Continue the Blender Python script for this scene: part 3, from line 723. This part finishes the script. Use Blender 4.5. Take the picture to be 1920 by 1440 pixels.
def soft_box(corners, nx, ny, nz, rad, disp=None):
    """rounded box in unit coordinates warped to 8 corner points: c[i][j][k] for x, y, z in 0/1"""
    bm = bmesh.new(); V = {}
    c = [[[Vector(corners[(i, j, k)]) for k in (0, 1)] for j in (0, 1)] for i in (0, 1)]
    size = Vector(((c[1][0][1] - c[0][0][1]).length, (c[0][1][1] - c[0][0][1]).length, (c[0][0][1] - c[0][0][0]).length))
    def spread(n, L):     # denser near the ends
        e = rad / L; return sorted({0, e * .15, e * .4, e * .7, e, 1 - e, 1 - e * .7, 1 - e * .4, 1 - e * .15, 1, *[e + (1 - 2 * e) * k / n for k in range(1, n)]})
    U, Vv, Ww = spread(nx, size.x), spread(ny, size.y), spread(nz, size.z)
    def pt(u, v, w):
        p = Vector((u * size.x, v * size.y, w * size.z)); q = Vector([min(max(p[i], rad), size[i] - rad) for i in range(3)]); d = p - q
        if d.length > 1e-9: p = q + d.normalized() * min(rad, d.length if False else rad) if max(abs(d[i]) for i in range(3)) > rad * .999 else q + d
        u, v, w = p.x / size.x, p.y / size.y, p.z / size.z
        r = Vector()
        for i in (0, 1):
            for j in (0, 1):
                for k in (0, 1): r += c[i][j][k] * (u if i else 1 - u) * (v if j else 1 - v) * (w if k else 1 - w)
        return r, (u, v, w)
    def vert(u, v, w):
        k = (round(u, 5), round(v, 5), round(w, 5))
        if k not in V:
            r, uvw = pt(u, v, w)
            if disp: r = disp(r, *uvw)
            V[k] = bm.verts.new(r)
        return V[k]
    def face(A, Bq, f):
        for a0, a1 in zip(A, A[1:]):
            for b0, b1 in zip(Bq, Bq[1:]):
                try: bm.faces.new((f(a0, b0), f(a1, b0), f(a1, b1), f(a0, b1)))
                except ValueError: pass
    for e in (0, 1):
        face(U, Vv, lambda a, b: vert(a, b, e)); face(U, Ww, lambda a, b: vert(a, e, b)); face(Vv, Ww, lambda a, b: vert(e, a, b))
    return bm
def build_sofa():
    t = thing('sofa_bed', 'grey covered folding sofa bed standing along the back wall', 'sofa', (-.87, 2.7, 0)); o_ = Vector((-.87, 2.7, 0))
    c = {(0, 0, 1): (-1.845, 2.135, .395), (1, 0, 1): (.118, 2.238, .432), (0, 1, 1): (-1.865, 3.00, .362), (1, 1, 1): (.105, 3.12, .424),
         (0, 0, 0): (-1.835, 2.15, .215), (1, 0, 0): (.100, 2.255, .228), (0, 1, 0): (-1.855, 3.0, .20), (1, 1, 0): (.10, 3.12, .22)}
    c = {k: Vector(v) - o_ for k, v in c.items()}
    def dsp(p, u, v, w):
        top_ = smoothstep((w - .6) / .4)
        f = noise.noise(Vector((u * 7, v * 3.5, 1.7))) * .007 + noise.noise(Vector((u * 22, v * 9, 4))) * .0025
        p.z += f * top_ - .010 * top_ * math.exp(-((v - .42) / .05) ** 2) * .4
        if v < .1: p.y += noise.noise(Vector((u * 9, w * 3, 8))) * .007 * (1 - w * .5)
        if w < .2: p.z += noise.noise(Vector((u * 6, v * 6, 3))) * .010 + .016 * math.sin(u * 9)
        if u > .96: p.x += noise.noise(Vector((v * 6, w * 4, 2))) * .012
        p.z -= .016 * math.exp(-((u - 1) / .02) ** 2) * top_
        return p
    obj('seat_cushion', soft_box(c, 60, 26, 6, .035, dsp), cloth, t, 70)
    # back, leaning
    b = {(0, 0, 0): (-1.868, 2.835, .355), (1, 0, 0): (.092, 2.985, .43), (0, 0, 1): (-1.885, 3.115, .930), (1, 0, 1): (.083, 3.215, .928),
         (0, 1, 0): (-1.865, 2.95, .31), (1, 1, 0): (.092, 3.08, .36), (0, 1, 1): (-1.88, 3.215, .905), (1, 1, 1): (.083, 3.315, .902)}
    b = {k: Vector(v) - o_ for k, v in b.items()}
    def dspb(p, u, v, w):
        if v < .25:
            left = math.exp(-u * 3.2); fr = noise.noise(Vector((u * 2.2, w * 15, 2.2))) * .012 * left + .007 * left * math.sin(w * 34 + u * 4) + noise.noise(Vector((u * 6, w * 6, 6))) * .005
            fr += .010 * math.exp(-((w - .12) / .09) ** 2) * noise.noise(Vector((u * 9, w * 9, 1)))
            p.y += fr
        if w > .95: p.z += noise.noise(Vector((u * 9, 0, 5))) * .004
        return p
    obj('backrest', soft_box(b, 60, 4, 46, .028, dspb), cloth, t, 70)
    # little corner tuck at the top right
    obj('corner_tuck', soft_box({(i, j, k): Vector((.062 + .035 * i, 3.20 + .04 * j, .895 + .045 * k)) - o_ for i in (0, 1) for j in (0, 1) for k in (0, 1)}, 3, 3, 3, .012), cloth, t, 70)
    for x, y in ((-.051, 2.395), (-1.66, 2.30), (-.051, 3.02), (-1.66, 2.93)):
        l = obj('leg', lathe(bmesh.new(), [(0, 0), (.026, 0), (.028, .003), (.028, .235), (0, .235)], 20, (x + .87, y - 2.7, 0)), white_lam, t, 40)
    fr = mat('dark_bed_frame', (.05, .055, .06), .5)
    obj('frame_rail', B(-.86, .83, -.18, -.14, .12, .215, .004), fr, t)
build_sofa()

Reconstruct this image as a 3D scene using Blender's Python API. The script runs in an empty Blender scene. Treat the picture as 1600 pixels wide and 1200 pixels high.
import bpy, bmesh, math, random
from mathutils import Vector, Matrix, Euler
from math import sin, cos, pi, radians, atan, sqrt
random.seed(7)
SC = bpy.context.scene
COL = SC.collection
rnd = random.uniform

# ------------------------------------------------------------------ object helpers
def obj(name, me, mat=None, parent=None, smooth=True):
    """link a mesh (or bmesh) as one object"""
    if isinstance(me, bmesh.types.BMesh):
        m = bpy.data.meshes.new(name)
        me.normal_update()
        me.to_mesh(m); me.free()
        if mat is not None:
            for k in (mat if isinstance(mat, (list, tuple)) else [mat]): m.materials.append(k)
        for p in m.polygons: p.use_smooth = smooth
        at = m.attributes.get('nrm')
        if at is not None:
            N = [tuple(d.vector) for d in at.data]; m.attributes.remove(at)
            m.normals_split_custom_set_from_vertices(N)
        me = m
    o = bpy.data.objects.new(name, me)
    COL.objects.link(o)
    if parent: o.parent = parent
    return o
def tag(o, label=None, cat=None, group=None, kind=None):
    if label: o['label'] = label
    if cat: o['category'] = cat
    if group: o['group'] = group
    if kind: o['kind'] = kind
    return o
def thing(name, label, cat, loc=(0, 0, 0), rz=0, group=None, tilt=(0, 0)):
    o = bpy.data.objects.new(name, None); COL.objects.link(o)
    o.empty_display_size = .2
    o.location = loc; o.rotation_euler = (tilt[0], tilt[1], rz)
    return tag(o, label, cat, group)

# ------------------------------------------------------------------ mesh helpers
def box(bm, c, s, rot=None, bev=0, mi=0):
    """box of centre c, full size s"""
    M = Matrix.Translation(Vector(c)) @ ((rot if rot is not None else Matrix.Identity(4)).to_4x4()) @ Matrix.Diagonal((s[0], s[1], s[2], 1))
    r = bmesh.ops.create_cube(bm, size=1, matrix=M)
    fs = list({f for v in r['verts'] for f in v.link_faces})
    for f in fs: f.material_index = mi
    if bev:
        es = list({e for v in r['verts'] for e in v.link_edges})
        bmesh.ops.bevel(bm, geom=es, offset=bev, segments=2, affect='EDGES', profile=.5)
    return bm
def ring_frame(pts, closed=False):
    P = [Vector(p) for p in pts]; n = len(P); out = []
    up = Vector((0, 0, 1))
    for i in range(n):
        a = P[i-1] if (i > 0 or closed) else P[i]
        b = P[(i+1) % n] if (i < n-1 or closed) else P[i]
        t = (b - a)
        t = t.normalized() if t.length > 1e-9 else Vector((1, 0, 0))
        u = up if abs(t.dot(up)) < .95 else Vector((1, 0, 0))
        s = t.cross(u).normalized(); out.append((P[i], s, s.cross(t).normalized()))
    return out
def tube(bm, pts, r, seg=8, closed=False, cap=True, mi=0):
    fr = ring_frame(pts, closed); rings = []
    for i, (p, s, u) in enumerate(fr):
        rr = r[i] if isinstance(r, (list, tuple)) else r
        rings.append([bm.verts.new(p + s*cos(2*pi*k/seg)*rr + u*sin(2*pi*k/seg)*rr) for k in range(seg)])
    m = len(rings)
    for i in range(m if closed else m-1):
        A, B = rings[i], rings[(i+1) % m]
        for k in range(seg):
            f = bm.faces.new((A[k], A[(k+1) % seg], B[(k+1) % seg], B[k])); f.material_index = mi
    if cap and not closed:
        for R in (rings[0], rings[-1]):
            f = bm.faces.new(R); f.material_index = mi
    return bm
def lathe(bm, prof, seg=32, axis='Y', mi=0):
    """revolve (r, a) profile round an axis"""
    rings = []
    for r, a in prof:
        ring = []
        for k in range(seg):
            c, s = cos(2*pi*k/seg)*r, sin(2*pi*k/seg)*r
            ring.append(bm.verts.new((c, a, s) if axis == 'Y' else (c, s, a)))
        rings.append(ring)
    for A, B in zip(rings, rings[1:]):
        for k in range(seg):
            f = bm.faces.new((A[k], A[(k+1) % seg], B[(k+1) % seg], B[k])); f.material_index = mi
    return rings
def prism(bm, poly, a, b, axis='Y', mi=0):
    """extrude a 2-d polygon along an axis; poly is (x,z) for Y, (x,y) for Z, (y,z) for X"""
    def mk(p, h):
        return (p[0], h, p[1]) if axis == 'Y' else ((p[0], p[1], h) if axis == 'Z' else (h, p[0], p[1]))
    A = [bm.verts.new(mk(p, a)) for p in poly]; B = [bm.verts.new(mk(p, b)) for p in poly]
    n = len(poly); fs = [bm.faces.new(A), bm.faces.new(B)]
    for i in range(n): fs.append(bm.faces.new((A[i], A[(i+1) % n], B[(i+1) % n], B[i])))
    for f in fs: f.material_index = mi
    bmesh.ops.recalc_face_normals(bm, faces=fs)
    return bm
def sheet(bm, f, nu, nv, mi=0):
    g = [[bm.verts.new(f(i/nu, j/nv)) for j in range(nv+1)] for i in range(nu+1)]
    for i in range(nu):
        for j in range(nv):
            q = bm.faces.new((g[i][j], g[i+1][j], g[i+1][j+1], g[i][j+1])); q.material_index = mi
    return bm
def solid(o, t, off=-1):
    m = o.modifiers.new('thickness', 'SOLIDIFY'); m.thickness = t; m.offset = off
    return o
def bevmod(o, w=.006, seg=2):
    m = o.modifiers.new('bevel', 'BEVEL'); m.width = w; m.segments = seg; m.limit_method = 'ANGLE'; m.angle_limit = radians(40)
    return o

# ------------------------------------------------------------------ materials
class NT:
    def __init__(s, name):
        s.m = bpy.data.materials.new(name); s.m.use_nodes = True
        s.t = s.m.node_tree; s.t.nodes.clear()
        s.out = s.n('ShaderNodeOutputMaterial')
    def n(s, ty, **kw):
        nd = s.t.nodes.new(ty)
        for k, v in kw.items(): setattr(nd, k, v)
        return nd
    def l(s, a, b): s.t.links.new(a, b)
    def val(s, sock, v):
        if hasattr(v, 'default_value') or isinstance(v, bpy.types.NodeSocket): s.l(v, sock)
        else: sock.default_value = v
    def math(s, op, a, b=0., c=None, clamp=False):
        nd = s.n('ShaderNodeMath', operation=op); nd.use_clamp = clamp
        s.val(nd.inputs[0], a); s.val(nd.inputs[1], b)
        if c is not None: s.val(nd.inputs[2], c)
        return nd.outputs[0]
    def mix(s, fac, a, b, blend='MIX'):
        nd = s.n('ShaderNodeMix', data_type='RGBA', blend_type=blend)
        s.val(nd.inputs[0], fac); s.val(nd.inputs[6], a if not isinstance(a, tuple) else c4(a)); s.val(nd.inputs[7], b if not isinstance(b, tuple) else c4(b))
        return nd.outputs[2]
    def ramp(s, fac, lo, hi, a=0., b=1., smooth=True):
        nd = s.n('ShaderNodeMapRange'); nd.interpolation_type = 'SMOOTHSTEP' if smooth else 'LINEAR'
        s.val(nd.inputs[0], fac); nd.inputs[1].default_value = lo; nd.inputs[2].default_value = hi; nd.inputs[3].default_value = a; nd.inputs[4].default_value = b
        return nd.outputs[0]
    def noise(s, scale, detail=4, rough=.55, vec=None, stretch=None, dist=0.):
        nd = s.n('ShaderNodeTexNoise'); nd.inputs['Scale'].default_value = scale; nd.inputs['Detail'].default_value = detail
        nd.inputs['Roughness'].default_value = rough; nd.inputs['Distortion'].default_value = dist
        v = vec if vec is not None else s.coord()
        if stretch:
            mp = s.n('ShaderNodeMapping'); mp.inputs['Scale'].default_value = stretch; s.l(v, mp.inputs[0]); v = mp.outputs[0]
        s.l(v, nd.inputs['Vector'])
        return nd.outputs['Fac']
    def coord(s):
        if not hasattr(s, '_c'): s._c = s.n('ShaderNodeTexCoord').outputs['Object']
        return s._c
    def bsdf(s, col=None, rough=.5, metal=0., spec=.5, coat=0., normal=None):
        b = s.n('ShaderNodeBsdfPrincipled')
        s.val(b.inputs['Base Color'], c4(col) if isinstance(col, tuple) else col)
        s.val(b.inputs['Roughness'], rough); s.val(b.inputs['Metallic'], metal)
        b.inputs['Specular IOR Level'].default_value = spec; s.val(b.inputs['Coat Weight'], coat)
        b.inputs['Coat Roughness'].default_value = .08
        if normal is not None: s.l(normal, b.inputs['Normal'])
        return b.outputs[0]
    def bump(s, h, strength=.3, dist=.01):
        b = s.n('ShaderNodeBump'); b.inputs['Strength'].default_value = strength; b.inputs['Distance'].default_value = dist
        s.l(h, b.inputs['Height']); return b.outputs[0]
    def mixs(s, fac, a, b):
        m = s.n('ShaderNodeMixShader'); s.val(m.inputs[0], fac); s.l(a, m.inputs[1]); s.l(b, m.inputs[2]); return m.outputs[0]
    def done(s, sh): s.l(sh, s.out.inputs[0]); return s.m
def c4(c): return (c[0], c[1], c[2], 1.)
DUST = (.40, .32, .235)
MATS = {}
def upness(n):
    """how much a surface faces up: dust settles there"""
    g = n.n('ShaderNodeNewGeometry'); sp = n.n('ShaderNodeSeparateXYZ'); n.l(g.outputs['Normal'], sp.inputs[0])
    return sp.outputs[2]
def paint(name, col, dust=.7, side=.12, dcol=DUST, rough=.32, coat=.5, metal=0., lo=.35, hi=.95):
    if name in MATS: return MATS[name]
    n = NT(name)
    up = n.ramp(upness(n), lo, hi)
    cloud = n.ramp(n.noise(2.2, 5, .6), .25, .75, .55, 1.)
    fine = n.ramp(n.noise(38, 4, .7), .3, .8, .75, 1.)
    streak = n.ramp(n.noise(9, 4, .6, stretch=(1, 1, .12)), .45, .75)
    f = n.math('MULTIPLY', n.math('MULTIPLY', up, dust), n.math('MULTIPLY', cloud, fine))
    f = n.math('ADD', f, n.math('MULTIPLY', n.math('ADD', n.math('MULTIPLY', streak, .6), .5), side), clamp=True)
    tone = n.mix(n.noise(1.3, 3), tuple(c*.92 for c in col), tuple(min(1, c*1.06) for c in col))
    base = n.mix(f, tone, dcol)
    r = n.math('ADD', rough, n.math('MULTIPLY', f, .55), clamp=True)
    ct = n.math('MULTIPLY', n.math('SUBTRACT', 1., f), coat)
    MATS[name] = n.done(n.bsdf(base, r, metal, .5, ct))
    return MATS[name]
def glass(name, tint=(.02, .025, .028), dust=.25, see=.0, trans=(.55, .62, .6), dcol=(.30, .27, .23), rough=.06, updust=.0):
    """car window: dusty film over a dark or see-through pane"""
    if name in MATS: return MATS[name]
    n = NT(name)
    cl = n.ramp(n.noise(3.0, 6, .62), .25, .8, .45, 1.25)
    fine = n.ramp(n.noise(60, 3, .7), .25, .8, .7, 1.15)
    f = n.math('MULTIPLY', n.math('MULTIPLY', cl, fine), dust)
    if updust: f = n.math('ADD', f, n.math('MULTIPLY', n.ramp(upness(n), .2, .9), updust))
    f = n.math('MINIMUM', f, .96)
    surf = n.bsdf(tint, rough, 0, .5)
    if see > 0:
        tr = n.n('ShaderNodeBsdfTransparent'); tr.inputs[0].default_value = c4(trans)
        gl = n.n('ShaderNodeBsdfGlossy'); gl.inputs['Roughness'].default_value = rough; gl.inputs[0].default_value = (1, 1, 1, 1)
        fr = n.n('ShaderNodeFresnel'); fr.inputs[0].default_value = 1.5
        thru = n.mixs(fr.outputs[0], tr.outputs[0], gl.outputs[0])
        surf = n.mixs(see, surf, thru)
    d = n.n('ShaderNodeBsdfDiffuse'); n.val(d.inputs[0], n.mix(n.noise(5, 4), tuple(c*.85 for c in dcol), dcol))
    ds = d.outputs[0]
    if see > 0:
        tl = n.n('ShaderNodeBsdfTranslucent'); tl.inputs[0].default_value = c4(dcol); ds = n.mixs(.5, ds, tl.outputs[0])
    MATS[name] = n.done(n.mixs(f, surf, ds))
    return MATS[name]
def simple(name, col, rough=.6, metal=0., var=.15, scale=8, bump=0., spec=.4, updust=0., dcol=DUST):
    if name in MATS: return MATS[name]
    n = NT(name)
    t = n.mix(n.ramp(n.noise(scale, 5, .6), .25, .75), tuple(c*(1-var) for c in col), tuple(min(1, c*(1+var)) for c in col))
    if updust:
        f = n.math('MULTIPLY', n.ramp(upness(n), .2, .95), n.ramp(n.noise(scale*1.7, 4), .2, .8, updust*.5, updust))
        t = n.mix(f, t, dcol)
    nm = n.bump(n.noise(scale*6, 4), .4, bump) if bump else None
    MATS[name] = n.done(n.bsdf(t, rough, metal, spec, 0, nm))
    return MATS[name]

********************

* WRITTEN INSTRUCTION: All lines above from the one containing "Reconstruct this image" to the one containing "rnd = random.uniform" must be repeated exactly, both lines included, and no others.

* PROBLEM SOLUTION:
Reconstruct this image as a 3D scene using Blender's Python API. The script runs in an empty Blender scene. Treat the picture as 1600 pixels wide and 1200 pixels high.
import bpy, bmesh, math, random
from mathutils import Vector, Matrix, Euler
from math import sin, cos, pi, radians, atan, sqrt
random.seed(7)
SC = bpy.context.scene
COL = SC.collection
rnd = random.uniform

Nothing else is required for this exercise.